The Centro Nacional de Control de Gas Natural (Cenagas) is working to create Mexico’s first natural gas hub by next year in the industrialized northeastern region, just across the border from South Texas.

“The hub we think will naturally have to emerge is in the Monterrey area, and we are going to take steps so that one materializes there,” said Eduardo Prud’homme, head of the technical and planning unit. “Cenagas will participate very actively in coordinating with the relevant agents.”

The Monterrey hub could feasibly start operating by July 1, and Cenagas will work to meet that deadline, according to Prud’homme. “We are going to push for it as hard as we can.”

Monterrey, the capital of Nuevo Leon, is a major center of business and industry. It is home to some of Mexico’s largest conglomerates, including cement producer Cemex and the industrial group Alfa.

The city also sits at the confluence of several private pipelines and Mexico’s main natural gas transport system, the Sistrangas, which is operated by Cenagas. Kinder Morgan Inc.’s 640 MMcf/day Mier-Monterrey pipeline runs from Starr County, TX, to just outside of Monterrey, where it interconnects with Sistrangas and several power plants.

To the northwest, Howard Energy Partners (HEP) and Monterrey-based Grupo Clisa are developing the 600 MMcf/day Nueva Era pipeline. The system, anchored by a 504 MMcf/day firm capacity contract with state power company Comision Federal de Electricidad, transports gas from the South Texas gas hub in Webb County across the border to power plants in Escobedo and Monterrey.

Nueva Era is due to come in service by early 2018, according to a U.S. Securities and Exchange Commission S-1 Form filed by HEP in September. Cenagas is reportedly in talks with Nueva Era on a possible interconnect to Sistrangas, and is working to ensure the other elements needed for a Monterrey hub are in place by next year.

“You need to set up a header,” Prud’homme said. “You need to organize all of the involved parties at that header, all of the transporters who are going to coexist there. You need infrastructure, you need certain operating agreements and you need coordination.”

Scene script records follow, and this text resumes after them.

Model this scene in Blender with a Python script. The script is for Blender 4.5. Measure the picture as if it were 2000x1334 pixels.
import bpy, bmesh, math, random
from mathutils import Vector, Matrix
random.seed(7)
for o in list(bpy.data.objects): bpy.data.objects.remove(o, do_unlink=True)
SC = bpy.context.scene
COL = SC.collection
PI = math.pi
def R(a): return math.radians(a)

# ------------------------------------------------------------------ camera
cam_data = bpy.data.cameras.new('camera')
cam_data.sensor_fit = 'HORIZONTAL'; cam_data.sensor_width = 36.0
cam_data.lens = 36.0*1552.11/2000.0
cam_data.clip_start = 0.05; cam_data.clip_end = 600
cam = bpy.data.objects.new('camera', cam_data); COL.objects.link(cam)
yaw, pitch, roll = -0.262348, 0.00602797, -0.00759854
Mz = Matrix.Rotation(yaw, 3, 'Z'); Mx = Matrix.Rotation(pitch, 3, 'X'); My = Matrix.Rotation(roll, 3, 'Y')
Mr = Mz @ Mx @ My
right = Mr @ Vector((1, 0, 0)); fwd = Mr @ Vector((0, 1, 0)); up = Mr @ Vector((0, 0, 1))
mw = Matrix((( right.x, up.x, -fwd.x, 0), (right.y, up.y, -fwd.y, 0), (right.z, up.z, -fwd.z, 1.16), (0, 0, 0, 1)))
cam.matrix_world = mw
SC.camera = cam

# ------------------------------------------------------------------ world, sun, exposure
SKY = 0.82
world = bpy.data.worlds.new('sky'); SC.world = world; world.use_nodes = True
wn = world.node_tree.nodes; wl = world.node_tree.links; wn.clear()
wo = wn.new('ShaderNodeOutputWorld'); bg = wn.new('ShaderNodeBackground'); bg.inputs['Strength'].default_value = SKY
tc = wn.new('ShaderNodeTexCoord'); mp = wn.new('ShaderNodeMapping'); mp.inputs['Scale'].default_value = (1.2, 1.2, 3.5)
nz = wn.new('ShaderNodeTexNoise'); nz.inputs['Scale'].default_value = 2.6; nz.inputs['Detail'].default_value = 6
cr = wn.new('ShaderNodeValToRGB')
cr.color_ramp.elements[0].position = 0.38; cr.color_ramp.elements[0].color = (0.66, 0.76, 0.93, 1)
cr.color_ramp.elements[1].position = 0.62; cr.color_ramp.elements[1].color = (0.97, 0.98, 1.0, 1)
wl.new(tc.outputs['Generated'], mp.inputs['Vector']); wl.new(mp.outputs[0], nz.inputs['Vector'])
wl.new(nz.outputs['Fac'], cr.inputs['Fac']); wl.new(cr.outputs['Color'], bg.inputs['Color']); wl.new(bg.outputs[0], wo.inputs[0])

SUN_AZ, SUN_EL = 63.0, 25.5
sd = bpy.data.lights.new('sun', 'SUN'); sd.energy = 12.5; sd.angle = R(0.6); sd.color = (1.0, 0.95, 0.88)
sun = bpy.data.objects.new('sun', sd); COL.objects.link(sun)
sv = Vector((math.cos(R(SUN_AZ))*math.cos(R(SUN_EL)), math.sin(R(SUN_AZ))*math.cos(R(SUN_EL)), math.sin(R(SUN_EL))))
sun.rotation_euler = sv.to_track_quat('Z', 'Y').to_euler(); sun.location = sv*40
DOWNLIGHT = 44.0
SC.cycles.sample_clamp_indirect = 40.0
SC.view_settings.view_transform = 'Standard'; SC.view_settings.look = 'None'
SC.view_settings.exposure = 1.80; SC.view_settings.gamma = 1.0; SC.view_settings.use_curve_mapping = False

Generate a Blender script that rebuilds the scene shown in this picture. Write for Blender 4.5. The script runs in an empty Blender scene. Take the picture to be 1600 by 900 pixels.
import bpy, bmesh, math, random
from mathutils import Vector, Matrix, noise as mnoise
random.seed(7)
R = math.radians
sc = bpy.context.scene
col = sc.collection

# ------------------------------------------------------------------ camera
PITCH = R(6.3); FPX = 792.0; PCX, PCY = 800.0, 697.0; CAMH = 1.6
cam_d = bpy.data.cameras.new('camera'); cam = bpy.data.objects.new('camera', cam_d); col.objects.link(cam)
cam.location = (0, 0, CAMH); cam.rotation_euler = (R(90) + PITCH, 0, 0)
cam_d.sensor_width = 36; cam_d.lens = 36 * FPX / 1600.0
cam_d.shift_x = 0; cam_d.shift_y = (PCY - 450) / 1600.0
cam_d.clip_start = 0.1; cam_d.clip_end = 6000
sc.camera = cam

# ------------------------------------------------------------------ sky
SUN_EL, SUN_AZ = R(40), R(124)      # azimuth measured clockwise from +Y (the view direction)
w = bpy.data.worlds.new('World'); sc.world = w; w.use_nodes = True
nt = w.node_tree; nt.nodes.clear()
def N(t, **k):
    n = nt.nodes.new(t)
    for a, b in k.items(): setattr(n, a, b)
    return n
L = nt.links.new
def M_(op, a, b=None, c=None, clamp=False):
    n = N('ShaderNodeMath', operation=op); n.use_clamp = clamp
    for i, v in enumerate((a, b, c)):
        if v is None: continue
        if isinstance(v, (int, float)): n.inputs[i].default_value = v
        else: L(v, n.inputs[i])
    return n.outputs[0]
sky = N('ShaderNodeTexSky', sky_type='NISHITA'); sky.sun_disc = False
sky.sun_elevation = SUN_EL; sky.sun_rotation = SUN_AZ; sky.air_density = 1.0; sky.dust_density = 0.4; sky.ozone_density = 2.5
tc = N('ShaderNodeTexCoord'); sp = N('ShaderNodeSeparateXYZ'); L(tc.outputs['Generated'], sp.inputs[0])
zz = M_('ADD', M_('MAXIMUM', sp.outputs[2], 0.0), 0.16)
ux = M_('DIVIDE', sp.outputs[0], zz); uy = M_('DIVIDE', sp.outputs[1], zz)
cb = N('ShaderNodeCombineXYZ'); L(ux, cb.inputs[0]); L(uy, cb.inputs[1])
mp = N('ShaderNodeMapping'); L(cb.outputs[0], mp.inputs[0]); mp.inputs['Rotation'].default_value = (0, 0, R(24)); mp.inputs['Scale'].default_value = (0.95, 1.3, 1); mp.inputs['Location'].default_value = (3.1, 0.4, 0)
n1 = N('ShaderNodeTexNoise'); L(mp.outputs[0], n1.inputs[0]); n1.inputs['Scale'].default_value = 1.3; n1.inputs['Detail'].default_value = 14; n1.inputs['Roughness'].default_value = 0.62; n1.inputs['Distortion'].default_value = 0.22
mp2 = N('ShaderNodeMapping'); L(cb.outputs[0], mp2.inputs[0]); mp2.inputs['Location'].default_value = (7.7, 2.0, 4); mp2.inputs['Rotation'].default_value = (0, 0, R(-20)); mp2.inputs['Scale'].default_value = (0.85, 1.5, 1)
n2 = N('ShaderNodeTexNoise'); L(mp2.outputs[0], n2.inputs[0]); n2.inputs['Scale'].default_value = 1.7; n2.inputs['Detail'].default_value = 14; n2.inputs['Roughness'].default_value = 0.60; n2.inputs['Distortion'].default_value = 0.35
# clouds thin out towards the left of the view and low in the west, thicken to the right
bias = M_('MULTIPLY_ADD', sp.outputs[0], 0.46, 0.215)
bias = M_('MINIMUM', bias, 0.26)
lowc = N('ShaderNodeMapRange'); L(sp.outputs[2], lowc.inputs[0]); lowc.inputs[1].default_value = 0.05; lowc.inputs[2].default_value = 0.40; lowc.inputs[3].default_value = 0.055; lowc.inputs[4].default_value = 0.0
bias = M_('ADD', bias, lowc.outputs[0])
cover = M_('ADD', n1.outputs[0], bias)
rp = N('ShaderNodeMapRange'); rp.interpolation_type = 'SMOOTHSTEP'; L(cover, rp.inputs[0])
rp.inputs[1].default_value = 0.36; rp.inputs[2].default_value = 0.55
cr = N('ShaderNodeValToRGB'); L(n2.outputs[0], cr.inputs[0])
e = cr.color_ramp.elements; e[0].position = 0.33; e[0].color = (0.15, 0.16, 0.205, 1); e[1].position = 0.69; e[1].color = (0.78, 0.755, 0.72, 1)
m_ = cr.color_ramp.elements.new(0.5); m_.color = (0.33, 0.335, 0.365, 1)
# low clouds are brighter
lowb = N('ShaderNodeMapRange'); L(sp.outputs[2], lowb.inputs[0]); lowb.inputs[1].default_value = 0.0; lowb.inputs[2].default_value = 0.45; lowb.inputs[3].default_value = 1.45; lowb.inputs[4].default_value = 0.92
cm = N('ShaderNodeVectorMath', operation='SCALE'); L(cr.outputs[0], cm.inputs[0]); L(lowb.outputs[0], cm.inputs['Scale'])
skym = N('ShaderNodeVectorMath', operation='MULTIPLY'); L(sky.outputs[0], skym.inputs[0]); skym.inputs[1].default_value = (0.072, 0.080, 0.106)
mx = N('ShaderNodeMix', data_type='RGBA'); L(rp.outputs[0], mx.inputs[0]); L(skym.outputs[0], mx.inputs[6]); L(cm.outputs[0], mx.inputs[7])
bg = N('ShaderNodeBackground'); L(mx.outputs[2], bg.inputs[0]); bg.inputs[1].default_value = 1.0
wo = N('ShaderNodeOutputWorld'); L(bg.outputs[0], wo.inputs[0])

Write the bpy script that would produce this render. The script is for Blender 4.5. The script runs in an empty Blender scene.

Establishing a hub at Monterrey would lay the groundwork for Mexico’s first local gas price index. Currently, most natural gas sales in the country are priced by the major U.S. indexes — Henry Hub and the Houston Ship Channel, in particular — plus transportation costs. Mexican regulators expect private price reporting agencies to develop local indexes as the new market takes shape.

From the perspective of Cenagas, the hubs are needed to improve operational flexibility and to offer more services to its shippers, according to Prud’homme. Over the long run, he said, the operator wants the U.S.-Mexico border area to function as a pool, which would “facilitate transactions and create arbitrage opportunities for marketers.”

Cenagas is currently surveying Mexican shippers to gauge the market’s appetite for transport capacity and storage services. The study, which wraps up this week, is also intended to measure demand for new transport routes and interconnections to Sistrangas.

Cenagas has identified several potential interconnects with private pipelines that it would like develop, including one at El Encino in northwestern Mexico. Here, several private pipelines carrying gas from the Waha hub in West Texas converge near the westernmost section of Sistrangas and then fan out to link up with various power plants farther south.

Delays to several of the downstream private pipelines, as well as the lack of a Sistrangas interconnect, have curtailed demand for Waha gas at the border. Mexican shippers have sat out several open seasons held this year for capacity on international pipelines in West Texas.

The proposed El Encino interconnection would help establish a second Mexican hub, where Waha gas on the private systems flows into Sistrangas to reach demand centers farther downstream in La Laguna and Durango, both to the southeast.

“If we want to move gas from Waha to one of those points, perhaps we couldn’t do it physically, but by displacement and balancing…it’s possible that this gas could be offered all the way in Monterrey,” Prud’homme said. “But it does depend on the appetite for these routes among end users and marketers. Depending on that we would add the [commercial] volume to Cenagas’ operational needs, and in this fashion we could see what size the interconnection would have to be” at El Encino.

“We’d also need to take into account certain technical issues,” he added. “That section of Sistrangas is one of the farthest away from its supply sources and it would need to be reinforced. And, again, that reinforcement work will depend on the market’s appetite for capacity on these new routes.”

An interconnection at El Encino would also provide a backup supply along the stretch of Sistrangas that runs from the Gloria a Dios compressor station near the U.S. border to El Encino.

“There have been occasions when if we were simply able to inject gas from an alternative pipeline, it would allow us to resolve a major cyclical problem, which would have a big impact on the power sector,” Prud’homme said. “There are generation stations in the area that are very important to the stability of the electrical grid.”